How does a router update its Distance Vector in the DV algorithm?
A router updates its Distance Vector by applying the Bellman-Ford equation whenever it receives new distance information from its neighbors or when the cost of one of its direct links changes.
What happens during the convergence process of the Distance Vector algorithm?
During convergence, routers continuously exchange and update distance vectors until all routers in the network agree on the shortest paths to all destinations, resulting in stable routing tables.
What are the challenges of using Link-State algorithms in large, dynamic networks?
Link-State algorithms can face challenges such as slow response to rapid network changes, large memory requirements for maintaining full network topology, and high bandwidth usage for frequent link-state updates.
How does OSPF handle network changes more efficiently than RIP?
OSPF responds to network changes immediately by triggering updates only when changes occur, while RIP relies on periodic updates, which can lead to slower convergence in dynamic environments.

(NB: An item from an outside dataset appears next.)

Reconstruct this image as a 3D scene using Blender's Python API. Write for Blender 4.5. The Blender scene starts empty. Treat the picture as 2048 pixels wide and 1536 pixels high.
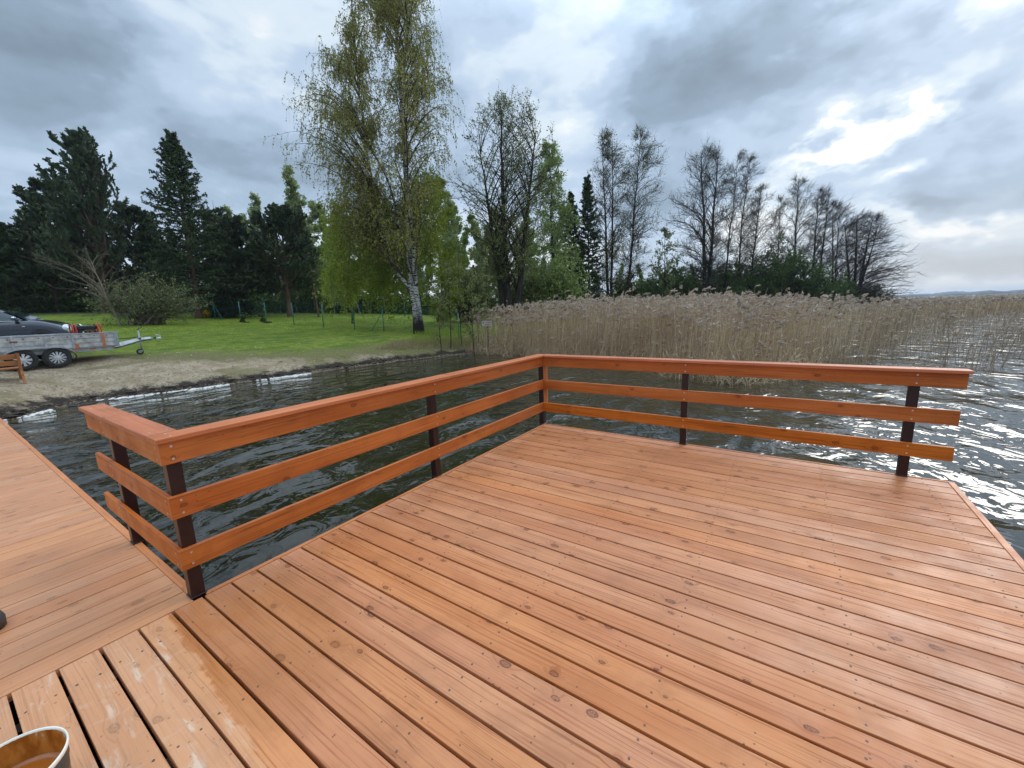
import bpy, math, random
import numpy as np
from mathutils import Vector, Matrix
SC = bpy.context.scene
COL = SC.collection
rng = np.random.default_rng(7)
R = math.radians
# ------------------------------------------------------------------ camera
CAM = np.array([2.81783378, -0.74447397, 1.62745907])
FW = np.array([-0.55485121, 0.81272995, -0.17779249])
RR = np.array([0.82888852, 0.55835427, -0.03441407])
UU = np.array([-0.07130185, 0.16646484, 0.98346607])
F = 816.0537685
def D(px, py): return FW + RR*(px-1024)/F + UU*(768-py)/F
def at(px, py, dep): return CAM + D(px, py)*dep
def onz(px, py, z):
    d = D(px, py); return CAM + d*((z-CAM[2])/d[2])
cam = bpy.data.cameras.new('camera'); co = bpy.data.objects.new('camera', cam); COL.objects.link(co)
cam.sensor_width = 36; cam.lens = F/2048*36; cam.clip_start = .05; cam.clip_end = 6000
m = Matrix.Identity(4)
for i in range(3):
    m[i][0] = RR[i]; m[i][1] = UU[i]; m[i][2] = -FW[i]; m[i][3] = CAM[i]
co.matrix_world = m
SC.camera = co
SC.view_settings.view_transform = 'Standard'; SC.view_settings.look = 'None'
SC.view_settings.exposure = 0.0; SC.view_settings.gamma = 1
# ------------------------------------------------------------------ node helper
class NT:
    def __init__(s, tree): s.t = tree; s.n = tree.nodes; s.l = tree.links
    def add(s, typ, inp=None, out=0, **props):
        n = s.n.new(typ)
        for k, v in props.items(): setattr(n, k, v)
        for k, v in (inp or {}).items():
            sk = n.inputs[k]
            if isinstance(v, tuple) and len(v) == 2 and hasattr(v[0], 'outputs'): s.l.new(v[0].outputs[v[1]], sk)
            elif hasattr(v, 'outputs'): s.l.new(v.outputs[0], sk)
            else:
                if isinstance(v, (tuple, list)) and len(v) == 3 and sk.type == 'RGBA': v = (*v, 1)
                sk.default_value = v
        return n
    def math(s, op, a, b=None, c=None, clamp=False):
        i = {0: a}
        if b is not None: i[1] = b
        if c is not None: i[2] = c
        return s.add('ShaderNodeMath', i, operation=op, use_clamp=clamp)
    def mix(s, f, a, b, mode='MIX'):
        n = s.n.new('ShaderNodeMix'); n.data_type = 'RGBA'; n.blend_type = mode
        for idx, v in ((0, f), (6, a), (7, b)):
            sk = n.inputs[idx]
            if isinstance(v, tuple) and len(v) == 2 and hasattr(v[0], 'outputs'): s.l.new(v[0].outputs[v[1]], sk)
            elif hasattr(v, 'outputs'): s.l.new((v.outputs[2] if v.bl_idname == 'ShaderNodeMix' else v.outputs[0]), sk)
            else: sk.default_value = (*v, 1) if isinstance(v, (tuple, list)) and len(v) == 3 else v
        return (n, 2)
    def noise(s, vec, scale, detail=4, rough=.55, dist=0):
        i = {'Scale': scale, 'Detail': detail, 'Roughness': rough, 'Distortion': dist}
        if vec is not None: i['Vector'] = vec
        return s.add('ShaderNodeTexNoise', i)
    def ss(s, v, a, b, lo=0., hi=1.):
        return s.add('ShaderNodeMapRange', {0: v, 1: a, 2: b, 3: lo, 4: hi}, interpolation_type='SMOOTHSTEP')
    def ramp(s, fac, stops):
        n = s.add('ShaderNodeValToRGB', {0: fac}); e = n.color_ramp.elements
        while len(e) < len(stops): e.new(.5)
        for q, (p, c) in zip(e, stops): q.position = p; q.color = (*c, 1) if len(c) == 3 else c
        return n
    def mapv(s, vec, scale=(1, 1, 1), loc=(0, 0, 0), rot=(0, 0, 0)):
        return s.add('ShaderNodeMapping', {'Vector': vec, 'Scale': scale, 'Location': loc, 'Rotation': rot})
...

What is the role of gateway routers in hierarchical routing?
Gateway routers connect different Autonomous Systems and are responsible for handling both intra-AS and inter-AS routing, applying local routing policies and propagating routing information between networks.
Why is BGP considered policy-based routing?
BGP allows network administrators to define routing policies that influence how traffic flows between Autonomous Systems. It considers factors beyond just the shortest path, such as business agreements and security preferences.
How do routers in a Link-State protocol like OSPF maintain consistent routing tables?
Routers in OSPF flood the network with Link-State Advertisements (LSAs), ensuring all routers have the same network topology information. Each router independently computes the shortest paths using this consistent data.